Si la personne n’était pas soumise à un placement sous surveillance électronique mobile, celui-ci peut être ordonné à titre de sanction alternative à la réincarcération, sans que l’avis de la commission pluridisciplinaire des mesures de sûreté ne soit nécessaire dans ce cas .
Le retrait de tout ou partie des réductions de peine peut également être décidé, après avis du juge de l’application des peines, par la juridiction de jugement en cas de condamnation de la personne placée sous surveillance judiciaire pour un nouveau crime ou un délit pour lequel le suivi socio-judiciaire est encouru.
Dans le cas où toutes les réductions de peines ont été retirées à l’intéressé , la juridiction régionale de la rétention de sûreté peut être saisie pour prononcer une surveillance de sûreté.
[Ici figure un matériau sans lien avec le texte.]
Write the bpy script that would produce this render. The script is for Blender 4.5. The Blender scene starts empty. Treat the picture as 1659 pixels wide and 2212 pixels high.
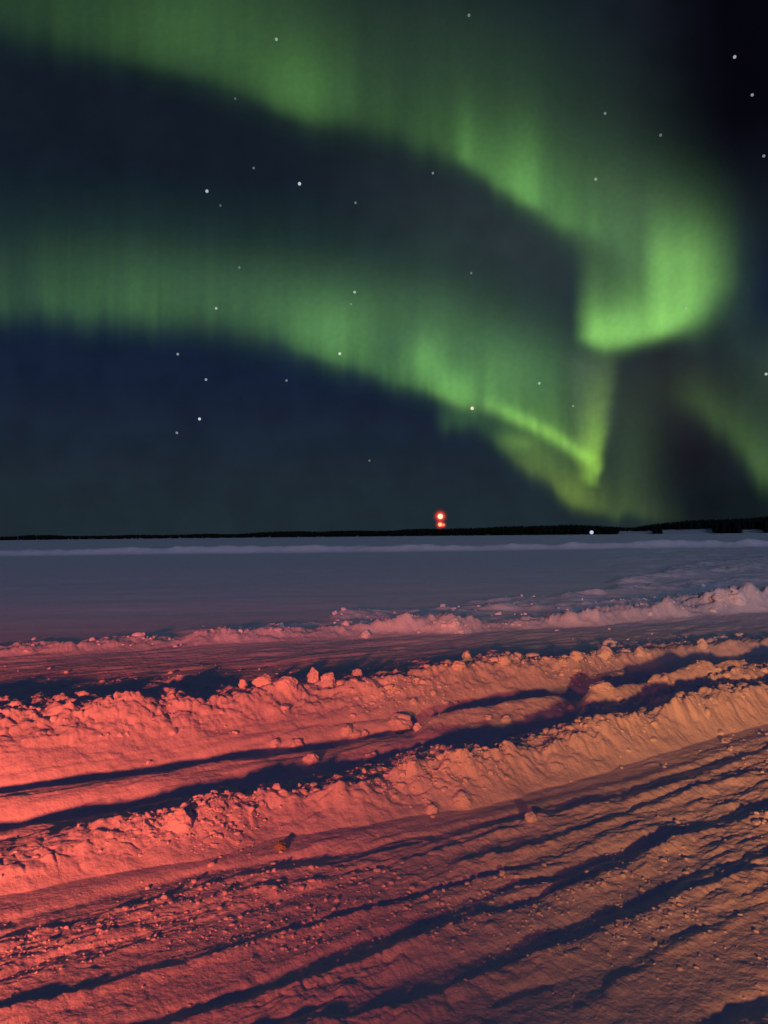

Ce cas est toutefois limité aux hypothèses de condamnation d’une personne pour un des crimes autorisant la surveillance de sûreté, et lorsque la violation des obligations auxquelles elle était soumise fait apparaître des risques qu’elle commette à nouveau l’une de ces infractions.
Dans les autres cas, soit le suivi du condamné se termine à l’expiration du délai de la surveillance judiciaire, soit il peut se prolonger dans le cadre d’une surveillance de sûreté, toujours sous réserve des critères légaux prévus pour cette mesure.


(1)
Décision n° 2005-527 DC du 8 décembre 2005, JO du 13-12-05.


(2)
Crim. 1er avril 2009, n° 08-84.367, F-D : Juris-Data n° 2009-048065.


(3)
La loi du 10 mars 2010 a résolu une difficulté d’interprétation de l’article 723-29 du code de procédure pénale en remplaçant « ... pendant une durée qui ne peut excéder celle correspondant au crédit de réduction de peine ou aux réductions de peines supplémentaires » par « ... pendant une durée qui ne peut excéder celle correspondant au crédit de réduction de peine et aux réductions de peines supplémentaires ».